Let’s Blame the Wildcat for Low ASUA Voter Turnout

Political Science senior, Erin Sperling wrote a short-sighted letter to the editor in today’s issue of the Arizona Daily Wildcat. “Why don’t we care more [about student elections]?” she asked. Instead of facing the reality that more than half of UA students don’t read newspapers or even know President Barack Obama’s political affiliation, she blamed the most powerful UA news source.

I think a large part of the problem is lack of action by the Daily Wildcat in covering the campaigns, and here the irony of Wednesday’s editorial becomes particularly acute.

So essentially, the Wildcat is responsible for giving ASUA undeserved advertisement? In other words, it’s the college newspaper’s job to spread ASUA knowledge and not the organization’s? Sperling would have been wise to do her research and see that ASUA is “the least transparent and least representative student government in the Pac-10,” according to the Arizona DesertLamp.

The Wildcat covered the elections quite well, but the writers are not responsible for the ASUA voter turnout. Is Sperling suggesting we blindly praise ASUA? Why is this person even complaining when ASUA received the second highest number of ballots in recorded history?

My question is, if you feel in the moral position to criticize campaign strategies, why were your endorsements printed before actual interviews – before the candidates could honestly present their platforms to a majority of the student body?

Wouldn’t it be nice if all 24 candidates could “honestly present their platforms to a majority of the student body”? I’d love to hear Sperling’s plans to make this possible. It was daunting enough to gather all 24 candidates for interviews in a two-day time period. UA students do not have time to listen to absolutely every competitor speak for an extended amount of time. As a Wildcat writer, I had this privilege, and my three co-columnists and I know that most people can’t sit around and listen to candidates all day, so we did it for everyone and shared our opinion.

Why not at least post your endorsements the day before elections, allowing the opportunity for dissenting opinions before the election begins?

Okay, so now we’re supposed to worry about giving people enough time to make their own decisions based off our views? As if students really spend that much time studying the Wildcat endorsements. If someone really puts that much thought into our candidate preferences, he probably has the time to research all the candidates on his own, anyway.

What would be the point of publishing our endorsements a day before elections? That wouldn’t do justice to our endorsed candidates. We run the article on election day in support of our selected candidates, so we would be wasting everyone’s time to publish an important editorial too early in time.

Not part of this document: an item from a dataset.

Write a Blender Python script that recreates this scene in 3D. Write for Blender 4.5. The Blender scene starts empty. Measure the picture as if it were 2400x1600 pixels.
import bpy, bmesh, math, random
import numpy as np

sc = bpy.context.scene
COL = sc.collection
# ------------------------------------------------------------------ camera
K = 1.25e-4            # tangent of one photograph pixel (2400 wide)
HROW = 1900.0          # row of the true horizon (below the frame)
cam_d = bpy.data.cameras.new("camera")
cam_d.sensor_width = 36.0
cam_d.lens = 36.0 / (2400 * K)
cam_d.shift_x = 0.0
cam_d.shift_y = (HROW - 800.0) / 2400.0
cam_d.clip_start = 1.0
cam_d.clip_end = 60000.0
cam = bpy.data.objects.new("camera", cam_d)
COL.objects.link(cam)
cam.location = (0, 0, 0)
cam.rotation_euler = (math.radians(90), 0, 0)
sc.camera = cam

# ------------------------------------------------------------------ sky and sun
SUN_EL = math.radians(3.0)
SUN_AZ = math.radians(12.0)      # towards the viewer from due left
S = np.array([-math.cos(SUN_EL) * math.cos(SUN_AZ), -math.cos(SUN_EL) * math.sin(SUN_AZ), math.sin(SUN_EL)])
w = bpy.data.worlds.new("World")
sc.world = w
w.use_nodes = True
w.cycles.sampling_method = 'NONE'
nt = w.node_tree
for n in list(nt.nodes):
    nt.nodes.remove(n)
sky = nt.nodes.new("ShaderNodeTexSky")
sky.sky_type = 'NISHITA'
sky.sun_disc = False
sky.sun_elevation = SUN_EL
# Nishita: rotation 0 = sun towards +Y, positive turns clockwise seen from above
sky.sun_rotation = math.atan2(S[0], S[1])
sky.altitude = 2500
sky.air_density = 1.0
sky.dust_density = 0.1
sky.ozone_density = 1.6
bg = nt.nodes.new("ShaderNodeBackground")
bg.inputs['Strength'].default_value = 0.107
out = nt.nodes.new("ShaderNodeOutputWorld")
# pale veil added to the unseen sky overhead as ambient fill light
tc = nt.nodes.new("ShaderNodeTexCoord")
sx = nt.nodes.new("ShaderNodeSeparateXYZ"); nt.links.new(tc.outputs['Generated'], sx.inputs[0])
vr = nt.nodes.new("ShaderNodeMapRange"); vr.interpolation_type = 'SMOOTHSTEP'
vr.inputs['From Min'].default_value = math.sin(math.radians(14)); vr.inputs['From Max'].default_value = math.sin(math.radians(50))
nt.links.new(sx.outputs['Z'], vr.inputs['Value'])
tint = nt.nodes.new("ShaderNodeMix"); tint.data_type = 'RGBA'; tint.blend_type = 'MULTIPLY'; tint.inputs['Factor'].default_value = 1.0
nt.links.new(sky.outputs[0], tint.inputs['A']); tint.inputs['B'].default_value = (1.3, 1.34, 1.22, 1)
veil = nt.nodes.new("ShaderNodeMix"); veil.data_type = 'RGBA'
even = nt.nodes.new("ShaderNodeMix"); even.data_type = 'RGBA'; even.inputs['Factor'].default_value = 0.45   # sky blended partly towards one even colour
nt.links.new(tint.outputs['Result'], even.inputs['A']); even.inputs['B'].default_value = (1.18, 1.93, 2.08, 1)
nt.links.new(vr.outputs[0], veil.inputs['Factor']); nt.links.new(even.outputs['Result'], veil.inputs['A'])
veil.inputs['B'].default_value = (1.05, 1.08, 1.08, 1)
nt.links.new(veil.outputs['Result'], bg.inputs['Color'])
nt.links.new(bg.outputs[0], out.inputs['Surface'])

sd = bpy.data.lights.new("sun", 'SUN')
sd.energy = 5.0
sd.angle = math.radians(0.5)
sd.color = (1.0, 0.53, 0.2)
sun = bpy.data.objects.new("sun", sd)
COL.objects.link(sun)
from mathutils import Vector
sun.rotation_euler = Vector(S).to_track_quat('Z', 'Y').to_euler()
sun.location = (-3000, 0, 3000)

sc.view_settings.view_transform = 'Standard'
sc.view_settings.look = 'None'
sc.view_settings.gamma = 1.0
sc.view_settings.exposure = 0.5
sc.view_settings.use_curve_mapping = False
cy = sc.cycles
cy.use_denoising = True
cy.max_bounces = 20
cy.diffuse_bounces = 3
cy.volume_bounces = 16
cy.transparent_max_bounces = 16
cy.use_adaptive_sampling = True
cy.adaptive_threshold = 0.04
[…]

At the end of the day, Sperling has to realize that she was reading the Opinions page. If the newspaper wanted to run profiles of every single candidate, they’d do so outside the Opinions section because there is no opinion in relaying all the facts. If she is so eager to learn about her candidates, she can go to the ASUA webpage herself. We have every right to publish our take on the candidates’ qualifications, and she cannot possibly blame the Wildcat for student apathy.